* Begin DATASET EXTRACT *

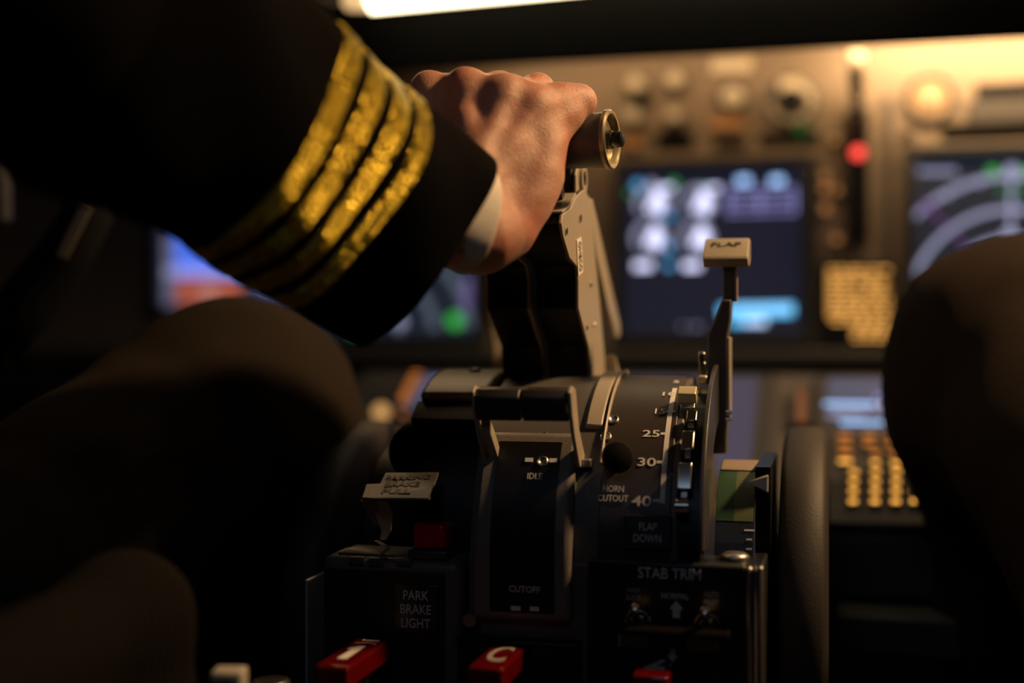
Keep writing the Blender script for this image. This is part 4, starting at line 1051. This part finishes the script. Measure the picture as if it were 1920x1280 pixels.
# right sleeve, lofted so that its cuff opening and the braid follow the arm
mdir = Vector((-.617,-.787,0)); mdir = (mdir-axc*mdir.dot(axc)).normalized(); ndir = axc.cross(mdir).normalized()
if ndir.z > 0: ndir = -ndir                            # towards the camera
def sleeve_ring(t, extra=0, n=96):
    """t: metres back from the cuff edge"""
    c = Cend-axc*t
    ra = .0678+.0165*min(t,.12)/.12*.30+max(0,t-.12)*.07; rb = .0400+t*.10
    out = []
    for k in range(n):
        a = 2*PI*k/n
        ca, sa = math.cos(a), math.sin(a)
        e = .86                                        # a little squarer than an ellipse
        x = math.copysign(abs(ca)**e, ca); y = math.copysign(abs(sa)**e, sa)
        wob = .0022*math.sin(a*3+t*31)+.0016*math.sin(a*5-t*60+1)+ (.004*math.sin(t*38+a*2) if t>.10 else 0)*min(1,(t-.10)*12 if t>.1 else 0)
        out.append(cw_(c+mdir*(x*(ra+extra+wob))+ndir*(y*(rb+extra+wob))))
    return out
def loft(rings, name, m, par, close=False, **k):
    n = len(rings[0]); v = [p for r in rings for p in r]; f = []
    for i in range(len(rings)-1):
        for q in range(n): f.append((i*n+q,i*n+(q+1)%n,(i+1)*n+(q+1)%n,(i+1)*n+q))
    if close:
        for q in range(n): f.append(((len(rings)-1)*n+q,(len(rings)-1)*n+(q+1)%n,(q+1)%n,q))
    return mk(name, v, f, m, par, smooth=True, **k)
ts = [.0,.002,.01,.02,.03,.04,.05,.06,.07,.08,.09,.10,.11,.12,.13,.14,.155,.17,.19,.21,.23,.25,.27,.29,.31]
rings = [sleeve_ring(t) for t in ts]+[sleeve_ring(t,-.003) for t in ts[::-1]]
slv = loft(rings, 'jacket_sleeve', M_cloth, man, close=True)
for i in range(4):
    t0 = .0535+i*.0190; t1 = t0+.0125
    tt = [t0,t0+.001,t0+.0045,t0+.0062,t0+.008,t1-.001,t1]
    ex = [.0002,.0012,.0013,.0007,.0013,.0012,.0002]
    loft([sleeve_ring(t,e) for t,e in zip(tt,ex)]+[sleeve_ring(t,-.001) for t in tt[::-1]], 'gold_stripe', M_gold, slv, close=True)
# shirt cuff
def cuff_ring(t, extra=0, n=72):
    c = Vector(((886-960)/2400*.768, (640-412)/2400*.768, .768))
    m2 = Vector((-.22,-.97,0)).normalized(); a2 = Vector((.80,-.20,.56)); a2 = (a2-m2*a2.dot(m2)).normalized(); n2 = a2.cross(m2)
    out = []
    for k in range(n):
        a = 2*PI*k/n; ca, sa = math.cos(a), math.sin(a)
        out.append(cw_(c-(a2*.5+axc*.5).normalized()*t+m2*((.0330+extra)*math.copysign(abs(ca)**.9,ca))+n2*((.0285+extra)*math.copysign(abs(sa)**.9,sa))))
    return out
tt = [0,.0008,.01,.02,.03,.04]
loft([cuff_ring(t) for t in tt]+[cuff_ring(t,-.0014) for t in tt[::-1]], 'shirt_cuff', M_shirt, man, close=True)

# ---- the second crew member: knee at the right edge
J2 = seated(.42, -1, c3(1908,690,.97), None, None, .40)
man2 = thing('person','second seated person, dark brown clothed knee at the right edge','person', (J2['hip'].x,J2['hip'].y,0))
c_ = sdf_mesh(body_bones(J2), .012, .05); l1 = sdf_mesh(fingers(J2,-1), .003, .008); l2 = sdf_mesh(fingers(J2,1), .003, .008)
V, F = merge(c_, l1, l2); mk('body', V, F, M_skin, man2, smooth=True)
clothes(J2, man2, 0, M_cloth, M_trouser, 23)

# ---- seats
def seat(x, inner, label, rest=True):
    t = thing('pilot_seat', label, 'seat', (x,.30,0))
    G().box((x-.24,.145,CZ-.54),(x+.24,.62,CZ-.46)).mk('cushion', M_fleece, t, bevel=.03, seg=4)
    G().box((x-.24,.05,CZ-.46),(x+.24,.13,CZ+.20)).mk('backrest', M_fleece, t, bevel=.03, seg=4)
    G().box((x-.13,.07,CZ+.24),(x+.13,.13,CZ+.40)).mk('headrest', M_fleece, t, bevel=.025, seg=4)
    G().box((x-.02,.09,CZ+.18),(x+.02,.11,CZ+.26)).mk('headrest_post', M_steel, t)
    G().box((x-.16,.16,.0),(x+.16,.52,CZ-.54)).mk('pedestal', M_dgrey, t, bevel=.01)
    if not rest: return
    xi = x+inner*.39
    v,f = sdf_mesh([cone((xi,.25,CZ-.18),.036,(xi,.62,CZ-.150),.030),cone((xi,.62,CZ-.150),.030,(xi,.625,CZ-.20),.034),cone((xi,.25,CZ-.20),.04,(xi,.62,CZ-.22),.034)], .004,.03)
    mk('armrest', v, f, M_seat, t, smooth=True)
    G().tube([(xi,.30,CZ-.23),(xi,.28,CZ-.40),(x+inner*.22,.26,CZ-.50)], .012).mk('armrest_bracket', M_steel, t, smooth=True)
seat(-.76, 1, 'left pilot seat with ribbed brown armrest in the dark lower left corner')
seat(.40, -1, 'right pilot seat behind the second person, mostly out of view', False)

* End DATASET EXTRACT *

WHAT YOU ARE ASKED TO DO :: Copy every line of the data exactly as written, excluding the pictures.

ANSWER TO THIS EXERCISE ::
Keep writing the Blender script for this image. This is part 4, starting at line 1051. This part finishes the script. Measure the picture as if it were 1920x1280 pixels.
# right sleeve, lofted so that its cuff opening and the braid follow the arm
mdir = Vector((-.617,-.787,0)); mdir = (mdir-axc*mdir.dot(axc)).normalized(); ndir = axc.cross(mdir).normalized()
if ndir.z > 0: ndir = -ndir                            # towards the camera
def sleeve_ring(t, extra=0, n=96):
    """t: metres back from the cuff edge"""
    c = Cend-axc*t
    ra = .0678+.0165*min(t,.12)/.12*.30+max(0,t-.12)*.07; rb = .0400+t*.10
    out = []
    for k in range(n):
        a = 2*PI*k/n
        ca, sa = math.cos(a), math.sin(a)
        e = .86                                        # a little squarer than an ellipse
        x = math.copysign(abs(ca)**e, ca); y = math.copysign(abs(sa)**e, sa)
        wob = .0022*math.sin(a*3+t*31)+.0016*math.sin(a*5-t*60+1)+ (.004*math.sin(t*38+a*2) if t>.10 else 0)*min(1,(t-.10)*12 if t>.1 else 0)
        out.append(cw_(c+mdir*(x*(ra+extra+wob))+ndir*(y*(rb+extra+wob))))
    return out
def loft(rings, name, m, par, close=False, **k):
    n = len(rings[0]); v = [p for r in rings for p in r]; f = []
    for i in range(len(rings)-1):
        for q in range(n): f.append((i*n+q,i*n+(q+1)%n,(i+1)*n+(q+1)%n,(i+1)*n+q))
    if close:
        for q in range(n): f.append(((len(rings)-1)*n+q,(len(rings)-1)*n+(q+1)%n,(q+1)%n,q))
    return mk(name, v, f, m, par, smooth=True, **k)
ts = [.0,.002,.01,.02,.03,.04,.05,.06,.07,.08,.09,.10,.11,.12,.13,.14,.155,.17,.19,.21,.23,.25,.27,.29,.31]
rings = [sleeve_ring(t) for t in ts]+[sleeve_ring(t,-.003) for t in ts[::-1]]
slv = loft(rings, 'jacket_sleeve', M_cloth, man, close=True)
for i in range(4):
    t0 = .0535+i*.0190; t1 = t0+.0125
    tt = [t0,t0+.001,t0+.0045,t0+.0062,t0+.008,t1-.001,t1]
    ex = [.0002,.0012,.0013,.0007,.0013,.0012,.0002]
    loft([sleeve_ring(t,e) for t,e in zip(tt,ex)]+[sleeve_ring(t,-.001) for t in tt[::-1]], 'gold_stripe', M_gold, slv, close=True)
# shirt cuff
def cuff_ring(t, extra=0, n=72):
    c = Vector(((886-960)/2400*.768, (640-412)/2400*.768, .768))
    m2 = Vector((-.22,-.97,0)).normalized(); a2 = Vector((.80,-.20,.56)); a2 = (a2-m2*a2.dot(m2)).normalized(); n2 = a2.cross(m2)
    out = []
    for k in range(n):
        a = 2*PI*k/n; ca, sa = math.cos(a), math.sin(a)
        out.append(cw_(c-(a2*.5+axc*.5).normalized()*t+m2*((.0330+extra)*math.copysign(abs(ca)**.9,ca))+n2*((.0285+extra)*math.copysign(abs(sa)**.9,sa))))
    return out
tt = [0,.0008,.01,.02,.03,.04]
loft([cuff_ring(t) for t in tt]+[cuff_ring(t,-.0014) for t in tt[::-1]], 'shirt_cuff', M_shirt, man, close=True)

# ---- the second crew member: knee at the right edge
J2 = seated(.42, -1, c3(1908,690,.97), None, None, .40)
man2 = thing('person','second seated person, dark brown clothed knee at the right edge','person', (J2['hip'].x,J2['hip'].y,0))
c_ = sdf_mesh(body_bones(J2), .012, .05); l1 = sdf_mesh(fingers(J2,-1), .003, .008); l2 = sdf_mesh(fingers(J2,1), .003, .008)
V, F = merge(c_, l1, l2); mk('body', V, F, M_skin, man2, smooth=True)
clothes(J2, man2, 0, M_cloth, M_trouser, 23)

# ---- seats
def seat(x, inner, label, rest=True):
    t = thing('pilot_seat', label, 'seat', (x,.30,0))
    G().box((x-.24,.145,CZ-.54),(x+.24,.62,CZ-.46)).mk('cushion', M_fleece, t, bevel=.03, seg=4)
    G().box((x-.24,.05,CZ-.46),(x+.24,.13,CZ+.20)).mk('backrest', M_fleece, t, bevel=.03, seg=4)
    G().box((x-.13,.07,CZ+.24),(x+.13,.13,CZ+.40)).mk('headrest', M_fleece, t, bevel=.025, seg=4)
    G().box((x-.02,.09,CZ+.18),(x+.02,.11,CZ+.26)).mk('headrest_post', M_steel, t)
    G().box((x-.16,.16,.0),(x+.16,.52,CZ-.54)).mk('pedestal', M_dgrey, t, bevel=.01)
    if not rest: return
    xi = x+inner*.39
    v,f = sdf_mesh([cone((xi,.25,CZ-.18),.036,(xi,.62,CZ-.150),.030),cone((xi,.62,CZ-.150),.030,(xi,.625,CZ-.20),.034),cone((xi,.25,CZ-.20),.04,(xi,.62,CZ-.22),.034)], .004,.03)
    mk('armrest', v, f, M_seat, t, smooth=True)
    G().tube([(xi,.30,CZ-.23),(xi,.28,CZ-.40),(x+inner*.22,.26,CZ-.50)], .012).mk('armrest_bracket', M_steel, t, smooth=True)
seat(-.76, 1, 'left pilot seat with ribbed brown armrest in the dark lower left corner')
seat(.40, -1, 'right pilot seat behind the second person, mostly out of view', False)